───── Source material
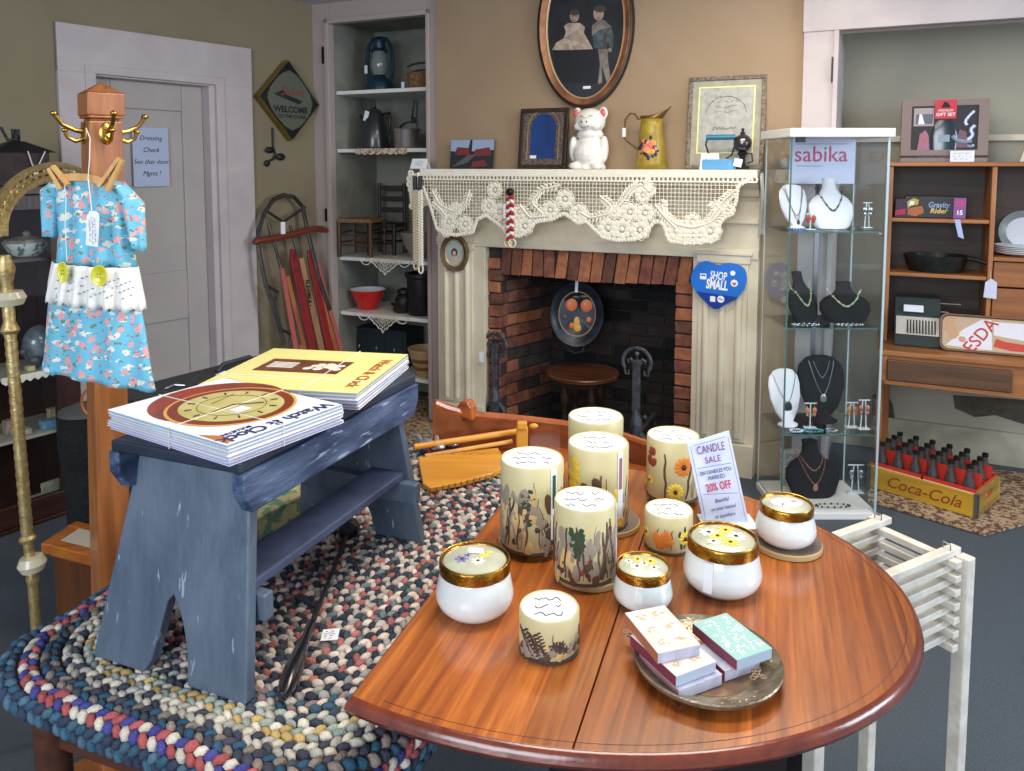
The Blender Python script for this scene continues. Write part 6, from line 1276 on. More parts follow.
for q in ((x0_, x1_, y0_, y0_ + .02), (x0_, x1_, y1_ - .02, y1_), (x0_, x0_ + .02, y0_, y1_), (x1_ - .02, x1_, y0_, y1_)): b.box(q[0], q[1], q[2], q[3], TT - .12, TT - .026)
b.build('apron', mat('near black table paint', c(34, 26, 26), .35, coat=.3), tb)
m_dk = MC['near black table paint']
for x in (x0_ + .02, x1_ - .02):
    for y in (y0_ + .02, y1_ - .02):
        b = MB(); b.lathe([(.014, 0), (.022, .03), (.016, .06), (.02, .2), (.03, .3), (.018, .36), (.03, .40), (.022, .46), (.032, .5), (.028, .54), (.028, TT - .12)], 16, Matrix.Translation((x, y, 0))); b.build('leg', m_dk, tb, smooth=True)
b = MB(); b.box(x0_, x1_, -.012, .012, .10, .13); b.build('stretcher', m_dk, tb)

# ---------------------------------------------------------------- candles
def foot_at(px, yb, w, z0=TT):
    f = UZ(px, yb, z0); r = w / 2 * f.y / 780; cpt = f + Vector((f.x, f.y, 0)).normalized() * r; r = w / 2 * (cpt.y) / 780 * .985
    return cpt, r
m_film = mat('dark base film', c(70, 66, 56), .4); m_waxA = mat('ivory wax', c(204, 193, 146), .45, sss=.2); m_waxB = mat('pale cream wax', c(230, 224, 204), .45, col2=c(206, 192, 160), vs=14, sss=.2)
m_top = mat('white paper candle label', c(244, 244, 244), .6); m_yglass = mat('pressed botanicals dark', c(74, 58, 48), .6); m_grn = mat('pressed moss green', c(44, 70, 46), .7); m_stem = mat('pressed stems brown', c(92, 64, 48), .6); m_grey = mat('pressed grey leaf', c(150, 140, 122), .6); m_tanp = mat('pressed tan petals', c(206, 176, 120), .6)
m_or = mat('orange gerbera petal', c(220, 130, 50), .55); m_ye = mat('yellow petal', c(236, 204, 70), .55); m_rd = mat('red petal', c(150, 62, 52), .55); m_wp = mat('white petal', c(240, 234, 214), .55); m_bk = mat('dark flower centre', c(50, 34, 28), .6)
PAL_M = {'g': m_grn, 's': m_stem, 'k': m_yglass, 'l': m_grey, 't': m_tanp, 'o': m_or, 'y': m_ye, 'r': m_rd, 'w': m_wp, 'b': m_bk}
m_coast = mat('grey wood coaster', c(122, 104, 88), .6, col2=c(98, 84, 74), vs=16); m_coast2 = mat('pale wood coaster side', c(182, 156, 108), .5)
def coaster(cpt, r, lb):
    T = thing('wooden_coaster', lb, 'coaster', (cpt.x, cpt.y, TT + .0005), 0)
    b = MB(); b.cyl(0, 0, 0, .012, r, 40); b.build('disc', m_coast2, T, bevel=.002, smooth=True)
    b = MB(); b.cyl(0, 0, .012, .0135, r - .002, 40); b.build('top_face', m_coast, T, smooth=True); return TT + .0142
def candle(px, yt, yb, w, lb, seed, kind, z0=TT + .0005, wax=None, tagside=None, tagcol=None):
    cpt, r = foot_at(px, yb, w, z0)
    cpt2 = cpt; a = UY(px, yt, cpt.y); h = a.z - z0
    T = thing('botanical_candle', lb, 'candle', (cpt.x, cpt.y, z0), 0); wax = wax or m_waxA
    b = MB(); b.lathe([(.001, .002), (r - .004, .002), (r, .008), (r, h - .004), (r - .002, h - .0005), (r - .004, h - .002), (r - .004, h - .006), (.001, h - .006)], 44); b.build('wax_body', wax, T, smooth=True)
    b = MB(); b.lathe([(.001, 0), (r + .0005, 0), (r + .0005, .003), (r - .002, .004)], 44); b.build('base_film', m_film, T, smooth=True)
    b = MB(); b.cyl(0, 0, h - .006, h - .0025, r - .0035, 44); lab = b.build('top_label', m_top, T, smooth=True)
    b = MB(); scribble(b, 0, 0, r * 1.4, r * 1.3, 3, h - .0022, .0010, seed, 'xy'); b.build('label_writing', mat('label grey ink %d' % seed, c(70, 74, 84), .6), lab)
    R = random.Random(seed); g = {}
    front = -PI / 2 - math.atan2(cpt.x, cpt.y)
    def S(a, z, dr=.0003): return Vector(((r + dr) * math.cos(front + a), (r + dr) * math.sin(front + a), z))
    def B(k): return g.setdefault(k, MB())
    def stem(k, a0, z0_, a1, z1, wd): B(k).tube([S(a0 + (a1 - a0) * i / 6 + .03 * math.sin(i * 2 + a0 * 9), z0_ + (z1 - z0_) * i / 6, -.0004) for i in range(7)], [wd * (.6 + .4 * math.sin(PI * i / 6)) for i in range(7)], 5)
    def blob(k, a, z, ra, rz_, rot=0):
        p = S(a, z, -.0004); nrm = front + a; M = Matrix.Translation(p) @ Matrix.Rotation(nrm + PI / 2, 4, 'Z') @ Matrix.Rotation(rot, 4, 'Y'); B(k).sph(0, 0, 0, ra, .0016, rz_, 9, M, 4)
    def flower(k, a, z, rad, n, cen='b'):
        for i in range(n):
            th_ = 2 * PI * i / n; blob(k, a + math.cos(th_) * rad * .62 / r, z + math.sin(th_) * rad * .62, rad * .26, rad * .46, PI / 2 - th_)
        p = S(a, z, .0012); B(cen).sph(p.x, p.y, p.z, rad * .28, rad * .28, rad * .28, 9, rings=5)
    if kind == 'twig':
        for i in range(46): blob(R.choice('lllts'), R.uniform(-1.6, 1.6), R.uniform(.05, .66) * h, R.uniform(.005, .011), R.uniform(.012, .028), R.uniform(-.35, .35))
        for i in range(30):
            a = R.uniform(-1.6, 1.6); s_ = R.uniform(-.45, .45); z1 = R.uniform(.5, .86) * h; stem(R.choice('sskkl'), a, .01, a + s_, z1, R.uniform(.0008, .0032))
        ga = R.uniform(-.45, -.1)
        for i in range(40): blob('g', ga + R.uniform(-.20, .20), h * R.uniform(.36, .74), R.uniform(.003, .007), R.uniform(.004, .010), R.uniform(-1, 1))
        for i in range(10): blob(R.choice('rkk'), R.uniform(-1.3, 1.3), R.uniform(.06, .35) * h, .0055, .0065)
    elif kind == 'yellow':
        for i in range(10): a = R.uniform(-1.5, 1.5); stem(R.choice('skr'), a, .01, a + R.uniform(-.3, .3), R.uniform(.5, .75) * h, R.uniform(.001, .0022))
        for i in range(18): blob('y', -.95 + R.uniform(-.25, .2), h * R.uniform(.45, .82), .008, .012, R.uniform(-1, 1)); blob('y', .75 + R.uniform(-.12, .12), h * R.uniform(.08, .5), .007, .010, R.uniform(-1, 1))
        for i in range(12): blob('s' if i % 3 else 't', R.uniform(-.7, .3), h * R.uniform(.30, .62), .010, .014, R.uniform(-1, 1))
        for i in range(16): blob(R.choice('tl'), R.uniform(-1.4, 1.4), h * R.uniform(.05, .5), .008, .016, R.uniform(-.4, .4))
    elif kind == 'flowers':
        stem('s', -.25, .01, -.3, h * .8, .003); stem('l', .8, .01, 1.0, h * .6, .006); stem('k', .55, .01, .75, h * .66, .003); stem('l', 1.2, .01, 1.2, h * .55, .005)
        flower('o', .42, h * .60, .021, 12); flower('y', .85, h * .78, .014, 10); flower('y', .12, h * .20, .018, 12); flower('y', -1.0, h * .3, .010, 8, 's')
        for i in range(9): blob('r', -.95 + R.uniform(-.14, .18), h * R.uniform(.6, .8), .007, .011, R.uniform(-1, 1))
    elif kind == 'small':
        flower('y', .75, h * .42, .014, 10); flower('y', -1.1, h * .45, .010, 9, 's')
        for i in range(16): blob('o', -.25 + R.uniform(-.32, .30), h * R.uniform(.25, .55), .008, .011, R.uniform(-1, 1))
        for a in (-.5, -.2, .1): stem('k', a, .012, a + .06, h * .68, .0014)
        for i in range(6): blob('g', .5 + R.uniform(-.06, .25), h * R.uniform(.15, .75), .003, .007, R.uniform(-.6, .6))
    elif kind == 'fern':
        for (a0, a1) in ((-1.0, -.3), (-.55, -.05)):
            stem('s', a0, h * .62, a1, .01, .002)
            for i in range(9):
                f = i / 9; a = a0 + (a1 - a0) * f; z = h * .60 * (1 - f); 
                for sg in (-1, 1): stem('k', a, z, a + sg * .26 * (1 - f * .4), z + .004 + .005 * (sg > 0), .0020)
        for i in range(6): flower('k', R.uniform(.0, .7), h * R.uniform(.3, .6), .007, 6, 'k')
        for i in range(30): blob(R.choice('tllsk'), R.uniform(-1.5, 1.5), h * R.uniform(.08, .46), .006, .009, R.uniform(-1, 1))
        stem('s', .25, h * .1, .1, h * .7, .0012); blob('s', 1.35, h * .42, .008, .020); blob('r', 1.35, h * .5, .006, .010)
    for k_, mb_ in g.items(): mb_.build({'g': 'pressed_moss', 's': 'pressed_stems', 'k': 'dark_twigs', 'l': 'grey_leaves', 't': 'tan_petals', 'o': 'orange_petals', 'y': 'yellow_petals', 'r': 'red_petals', 'w': 'white_petals', 'b': 'flower_centres'}[k_], PAL_M[k_], T, smooth=True)
    if tagside is not None:
        b = MB(); P_ = []
        z1, z0_ = h - .004, h * .16 if kind != 'x' else .01
        for zz_ in (z0_, z1): P_.append([S(tagside + (j / 3 - .5) * .22, zz_, .0012) for j in range(4)])
        b.grid(P_); tg_ = b.build('hang_label', m_paper, T, solid=.0006)
        b = MB(); b.grid([[S(tagside + (j / 3 - .5) * .13, zz_, .0018) for j in range(4)] for zz_ in (h * .52, h * .9)]); b.build('label_stripe', mat('label stripe %d' % seed, c(*tagcol), .5), tg_, solid=.0003)
    return T, cpt, r
k_, r_ = foot_at(532, 555, 66); zc1 = coaster(UZ(532, 540, TT), .068, 'round wooden coaster under the tallest left candle')
candle(532, 457, 556, 66, 'tall twig candle on a coaster, furthest left of the large candles', 21, 'twig', zc1, None, .72, (30, 84, 66))
zc2 = coaster(UZ(590, 574, TT), .066, 'round wooden coaster under the front twig and moss candle')
candle(584.5, 498, 587, 65, 'twig and moss pillar candle standing in front of the tall candles', 5, 'twig', zc2, None, 1.42, (150, 150, 160))
zc3 = coaster(UZ(606, 524, TT), .070, 'round wooden coaster under the yellow flower candle')
candle(597.5, 441, 534, 63, 'tall candle with yellow petals and a pink striped label behind the others', 33, 'yellow', zc3, None, .78, (150, 100, 104))
candle(595, 415, 500, 57, 'plain cream candle at the very back of the group', 41, 'none', TT + .0005)
zc4 = coaster(UZ(672, 487, TT), .062, 'round dark coaster under the gerbera candle')
candle(672, 434, 504, 54, 'candle with orange gerbera and yellow daisies beside the sale card', 52, 'flowers', zc4, None)
candle(668, 508, 556, 50, 'short candle with orange petals and a sunflower behind the small jar', 61, 'small', TT + .0005, m_waxA)
candle(549, 605, 665, 64, 'short candle with pressed fern leaves at the front of the table', 73, 'fern', TT + .0005)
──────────
Pictures excluded, repeat exactly the lines from the top of the material through the line with "b = MB(); b.box(x0_, x1_, -.012, .012, .10, .13);", including both of those lines.

The Blender Python script for this scene continues. Write part 6, from line 1276 on. More parts follow.
for q in ((x0_, x1_, y0_, y0_ + .02), (x0_, x1_, y1_ - .02, y1_), (x0_, x0_ + .02, y0_, y1_), (x1_ - .02, x1_, y0_, y1_)): b.box(q[0], q[1], q[2], q[3], TT - .12, TT - .026)
b.build('apron', mat('near black table paint', c(34, 26, 26), .35, coat=.3), tb)
m_dk = MC['near black table paint']
for x in (x0_ + .02, x1_ - .02):
    for y in (y0_ + .02, y1_ - .02):
        b = MB(); b.lathe([(.014, 0), (.022, .03), (.016, .06), (.02, .2), (.03, .3), (.018, .36), (.03, .40), (.022, .46), (.032, .5), (.028, .54), (.028, TT - .12)], 16, Matrix.Translation((x, y, 0))); b.build('leg', m_dk, tb, smooth=True)
b = MB(); b.box(x0_, x1_, -.012, .012, .10, .13); b.build('stretcher', m_dk, tb)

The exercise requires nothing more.